» Problem requirements: Repeat every line of the material, character for character.

» Data lines:

◆ ◆ ◆ ◆ ◆

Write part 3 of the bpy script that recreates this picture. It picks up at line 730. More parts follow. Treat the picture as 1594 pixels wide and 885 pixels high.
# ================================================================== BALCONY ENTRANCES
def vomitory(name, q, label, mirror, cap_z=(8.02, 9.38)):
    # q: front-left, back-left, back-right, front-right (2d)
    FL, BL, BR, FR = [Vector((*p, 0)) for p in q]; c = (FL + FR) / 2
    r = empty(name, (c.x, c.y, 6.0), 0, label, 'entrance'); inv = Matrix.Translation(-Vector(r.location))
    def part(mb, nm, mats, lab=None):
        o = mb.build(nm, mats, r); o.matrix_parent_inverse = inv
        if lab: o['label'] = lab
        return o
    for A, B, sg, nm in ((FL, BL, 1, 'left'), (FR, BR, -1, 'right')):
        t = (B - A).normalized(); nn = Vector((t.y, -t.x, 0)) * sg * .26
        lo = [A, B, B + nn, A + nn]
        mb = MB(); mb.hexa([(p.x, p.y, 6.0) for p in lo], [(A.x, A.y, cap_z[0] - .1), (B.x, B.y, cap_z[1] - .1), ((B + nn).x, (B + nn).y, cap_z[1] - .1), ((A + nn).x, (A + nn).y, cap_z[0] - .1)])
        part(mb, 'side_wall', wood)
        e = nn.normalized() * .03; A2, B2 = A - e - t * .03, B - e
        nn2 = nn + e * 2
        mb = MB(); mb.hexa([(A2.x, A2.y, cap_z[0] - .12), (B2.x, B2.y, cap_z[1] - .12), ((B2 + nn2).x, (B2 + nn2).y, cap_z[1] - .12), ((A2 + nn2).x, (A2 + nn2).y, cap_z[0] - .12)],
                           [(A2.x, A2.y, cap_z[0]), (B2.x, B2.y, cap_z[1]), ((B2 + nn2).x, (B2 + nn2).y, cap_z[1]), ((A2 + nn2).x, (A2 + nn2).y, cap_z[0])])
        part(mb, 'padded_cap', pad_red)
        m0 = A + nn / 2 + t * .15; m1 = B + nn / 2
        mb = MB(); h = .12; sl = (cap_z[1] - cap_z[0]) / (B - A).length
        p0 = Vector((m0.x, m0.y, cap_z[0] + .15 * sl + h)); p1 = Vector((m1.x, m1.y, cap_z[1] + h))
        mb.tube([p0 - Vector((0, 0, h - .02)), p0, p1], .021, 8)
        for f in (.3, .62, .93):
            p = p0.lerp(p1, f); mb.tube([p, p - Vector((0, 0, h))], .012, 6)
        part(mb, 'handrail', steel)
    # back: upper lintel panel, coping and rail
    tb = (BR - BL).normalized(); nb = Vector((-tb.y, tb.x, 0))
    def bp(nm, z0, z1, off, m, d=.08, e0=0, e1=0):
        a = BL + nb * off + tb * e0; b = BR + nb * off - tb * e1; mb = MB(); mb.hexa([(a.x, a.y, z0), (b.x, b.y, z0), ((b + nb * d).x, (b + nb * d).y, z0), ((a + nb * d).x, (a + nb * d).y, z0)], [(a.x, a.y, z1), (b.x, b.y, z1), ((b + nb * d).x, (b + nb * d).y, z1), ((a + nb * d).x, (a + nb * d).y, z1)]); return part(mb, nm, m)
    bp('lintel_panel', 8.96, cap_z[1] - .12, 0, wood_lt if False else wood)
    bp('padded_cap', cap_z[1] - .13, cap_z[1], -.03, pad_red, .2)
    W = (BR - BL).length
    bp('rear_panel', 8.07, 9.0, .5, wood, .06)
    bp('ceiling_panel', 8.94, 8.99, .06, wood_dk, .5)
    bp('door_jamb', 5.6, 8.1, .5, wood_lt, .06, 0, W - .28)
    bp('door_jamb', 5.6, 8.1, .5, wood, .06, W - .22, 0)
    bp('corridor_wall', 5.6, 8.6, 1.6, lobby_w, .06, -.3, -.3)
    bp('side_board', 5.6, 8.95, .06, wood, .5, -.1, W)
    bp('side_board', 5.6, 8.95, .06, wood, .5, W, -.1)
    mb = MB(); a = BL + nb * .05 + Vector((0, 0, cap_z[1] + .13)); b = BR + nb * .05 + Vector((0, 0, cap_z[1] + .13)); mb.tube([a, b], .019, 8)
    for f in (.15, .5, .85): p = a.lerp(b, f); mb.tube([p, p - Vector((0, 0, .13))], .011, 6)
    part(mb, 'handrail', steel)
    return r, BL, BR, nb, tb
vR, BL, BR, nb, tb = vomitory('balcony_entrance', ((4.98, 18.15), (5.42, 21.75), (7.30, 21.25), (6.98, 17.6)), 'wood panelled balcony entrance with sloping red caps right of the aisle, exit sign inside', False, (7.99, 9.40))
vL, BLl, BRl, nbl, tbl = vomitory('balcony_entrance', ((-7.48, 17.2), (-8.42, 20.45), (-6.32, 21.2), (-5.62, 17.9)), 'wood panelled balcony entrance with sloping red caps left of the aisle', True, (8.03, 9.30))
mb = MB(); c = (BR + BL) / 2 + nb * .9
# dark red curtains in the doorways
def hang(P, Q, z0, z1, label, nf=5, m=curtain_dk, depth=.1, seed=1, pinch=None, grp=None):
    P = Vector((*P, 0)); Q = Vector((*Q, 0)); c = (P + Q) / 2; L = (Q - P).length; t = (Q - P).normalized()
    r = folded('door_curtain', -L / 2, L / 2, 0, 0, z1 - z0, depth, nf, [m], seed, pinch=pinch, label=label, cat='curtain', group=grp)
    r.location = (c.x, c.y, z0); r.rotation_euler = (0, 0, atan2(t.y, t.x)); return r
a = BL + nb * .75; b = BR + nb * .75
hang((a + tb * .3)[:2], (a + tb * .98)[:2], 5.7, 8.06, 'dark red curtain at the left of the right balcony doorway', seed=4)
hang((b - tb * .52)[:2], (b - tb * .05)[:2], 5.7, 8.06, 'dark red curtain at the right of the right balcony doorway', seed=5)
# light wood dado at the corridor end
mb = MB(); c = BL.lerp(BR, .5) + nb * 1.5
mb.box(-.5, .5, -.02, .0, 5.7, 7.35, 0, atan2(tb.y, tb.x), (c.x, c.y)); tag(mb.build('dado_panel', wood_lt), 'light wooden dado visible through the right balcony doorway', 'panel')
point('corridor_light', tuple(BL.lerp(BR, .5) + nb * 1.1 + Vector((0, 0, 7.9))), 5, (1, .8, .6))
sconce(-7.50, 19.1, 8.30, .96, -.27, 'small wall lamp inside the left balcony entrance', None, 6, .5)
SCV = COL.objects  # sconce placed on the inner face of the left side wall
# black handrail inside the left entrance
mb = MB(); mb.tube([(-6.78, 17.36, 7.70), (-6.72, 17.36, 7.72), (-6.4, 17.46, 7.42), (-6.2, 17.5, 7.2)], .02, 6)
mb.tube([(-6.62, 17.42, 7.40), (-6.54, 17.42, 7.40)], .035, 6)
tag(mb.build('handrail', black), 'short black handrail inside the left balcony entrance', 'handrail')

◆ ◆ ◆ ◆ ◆

» Response:
Write part 3 of the bpy script that recreates this picture. It picks up at line 730. More parts follow. Treat the picture as 1594 pixels wide and 885 pixels high.
# ================================================================== BALCONY ENTRANCES
def vomitory(name, q, label, mirror, cap_z=(8.02, 9.38)):
    # q: front-left, back-left, back-right, front-right (2d)
    FL, BL, BR, FR = [Vector((*p, 0)) for p in q]; c = (FL + FR) / 2
    r = empty(name, (c.x, c.y, 6.0), 0, label, 'entrance'); inv = Matrix.Translation(-Vector(r.location))
    def part(mb, nm, mats, lab=None):
        o = mb.build(nm, mats, r); o.matrix_parent_inverse = inv
        if lab: o['label'] = lab
        return o
    for A, B, sg, nm in ((FL, BL, 1, 'left'), (FR, BR, -1, 'right')):
        t = (B - A).normalized(); nn = Vector((t.y, -t.x, 0)) * sg * .26
        lo = [A, B, B + nn, A + nn]
        mb = MB(); mb.hexa([(p.x, p.y, 6.0) for p in lo], [(A.x, A.y, cap_z[0] - .1), (B.x, B.y, cap_z[1] - .1), ((B + nn).x, (B + nn).y, cap_z[1] - .1), ((A + nn).x, (A + nn).y, cap_z[0] - .1)])
        part(mb, 'side_wall', wood)
        e = nn.normalized() * .03; A2, B2 = A - e - t * .03, B - e
        nn2 = nn + e * 2
        mb = MB(); mb.hexa([(A2.x, A2.y, cap_z[0] - .12), (B2.x, B2.y, cap_z[1] - .12), ((B2 + nn2).x, (B2 + nn2).y, cap_z[1] - .12), ((A2 + nn2).x, (A2 + nn2).y, cap_z[0] - .12)],
                           [(A2.x, A2.y, cap_z[0]), (B2.x, B2.y, cap_z[1]), ((B2 + nn2).x, (B2 + nn2).y, cap_z[1]), ((A2 + nn2).x, (A2 + nn2).y, cap_z[0])])
        part(mb, 'padded_cap', pad_red)
        m0 = A + nn / 2 + t * .15; m1 = B + nn / 2
        mb = MB(); h = .12; sl = (cap_z[1] - cap_z[0]) / (B - A).length
        p0 = Vector((m0.x, m0.y, cap_z[0] + .15 * sl + h)); p1 = Vector((m1.x, m1.y, cap_z[1] + h))
        mb.tube([p0 - Vector((0, 0, h - .02)), p0, p1], .021, 8)
        for f in (.3, .62, .93):
            p = p0.lerp(p1, f); mb.tube([p, p - Vector((0, 0, h))], .012, 6)
        part(mb, 'handrail', steel)
    # back: upper lintel panel, coping and rail
    tb = (BR - BL).normalized(); nb = Vector((-tb.y, tb.x, 0))
    def bp(nm, z0, z1, off, m, d=.08, e0=0, e1=0):
        a = BL + nb * off + tb * e0; b = BR + nb * off - tb * e1; mb = MB(); mb.hexa([(a.x, a.y, z0), (b.x, b.y, z0), ((b + nb * d).x, (b + nb * d).y, z0), ((a + nb * d).x, (a + nb * d).y, z0)], [(a.x, a.y, z1), (b.x, b.y, z1), ((b + nb * d).x, (b + nb * d).y, z1), ((a + nb * d).x, (a + nb * d).y, z1)]); return part(mb, nm, m)
    bp('lintel_panel', 8.96, cap_z[1] - .12, 0, wood_lt if False else wood)
    bp('padded_cap', cap_z[1] - .13, cap_z[1], -.03, pad_red, .2)
    W = (BR - BL).length
    bp('rear_panel', 8.07, 9.0, .5, wood, .06)
    bp('ceiling_panel', 8.94, 8.99, .06, wood_dk, .5)
    bp('door_jamb', 5.6, 8.1, .5, wood_lt, .06, 0, W - .28)
    bp('door_jamb', 5.6, 8.1, .5, wood, .06, W - .22, 0)
    bp('corridor_wall', 5.6, 8.6, 1.6, lobby_w, .06, -.3, -.3)
    bp('side_board', 5.6, 8.95, .06, wood, .5, -.1, W)
    bp('side_board', 5.6, 8.95, .06, wood, .5, W, -.1)
    mb = MB(); a = BL + nb * .05 + Vector((0, 0, cap_z[1] + .13)); b = BR + nb * .05 + Vector((0, 0, cap_z[1] + .13)); mb.tube([a, b], .019, 8)
    for f in (.15, .5, .85): p = a.lerp(b, f); mb.tube([p, p - Vector((0, 0, .13))], .011, 6)
    part(mb, 'handrail', steel)
    return r, BL, BR, nb, tb
vR, BL, BR, nb, tb = vomitory('balcony_entrance', ((4.98, 18.15), (5.42, 21.75), (7.30, 21.25), (6.98, 17.6)), 'wood panelled balcony entrance with sloping red caps right of the aisle, exit sign inside', False, (7.99, 9.40))
vL, BLl, BRl, nbl, tbl = vomitory('balcony_entrance', ((-7.48, 17.2), (-8.42, 20.45), (-6.32, 21.2), (-5.62, 17.9)), 'wood panelled balcony entrance with sloping red caps left of the aisle', True, (8.03, 9.30))
mb = MB(); c = (BR + BL) / 2 + nb * .9
# dark red curtains in the doorways
def hang(P, Q, z0, z1, label, nf=5, m=curtain_dk, depth=.1, seed=1, pinch=None, grp=None):
    P = Vector((*P, 0)); Q = Vector((*Q, 0)); c = (P + Q) / 2; L = (Q - P).length; t = (Q - P).normalized()
    r = folded('door_curtain', -L / 2, L / 2, 0, 0, z1 - z0, depth, nf, [m], seed, pinch=pinch, label=label, cat='curtain', group=grp)
    r.location = (c.x, c.y, z0); r.rotation_euler = (0, 0, atan2(t.y, t.x)); return r
a = BL + nb * .75; b = BR + nb * .75
hang((a + tb * .3)[:2], (a + tb * .98)[:2], 5.7, 8.06, 'dark red curtain at the left of the right balcony doorway', seed=4)
hang((b - tb * .52)[:2], (b - tb * .05)[:2], 5.7, 8.06, 'dark red curtain at the right of the right balcony doorway', seed=5)
# light wood dado at the corridor end
mb = MB(); c = BL.lerp(BR, .5) + nb * 1.5
mb.box(-.5, .5, -.02, .0, 5.7, 7.35, 0, atan2(tb.y, tb.x), (c.x, c.y)); tag(mb.build('dado_panel', wood_lt), 'light wooden dado visible through the right balcony doorway', 'panel')
point('corridor_light', tuple(BL.lerp(BR, .5) + nb * 1.1 + Vector((0, 0, 7.9))), 5, (1, .8, .6))
sconce(-7.50, 19.1, 8.30, .96, -.27, 'small wall lamp inside the left balcony entrance', None, 6, .5)
SCV = COL.objects  # sconce placed on the inner face of the left side wall
# black handrail inside the left entrance
mb = MB(); mb.tube([(-6.78, 17.36, 7.70), (-6.72, 17.36, 7.72), (-6.4, 17.46, 7.42), (-6.2, 17.5, 7.2)], .02, 6)
mb.tube([(-6.62, 17.42, 7.40), (-6.54, 17.42, 7.40)], .035, 6)
tag(mb.build('handrail', black), 'short black handrail inside the left balcony entrance', 'handrail')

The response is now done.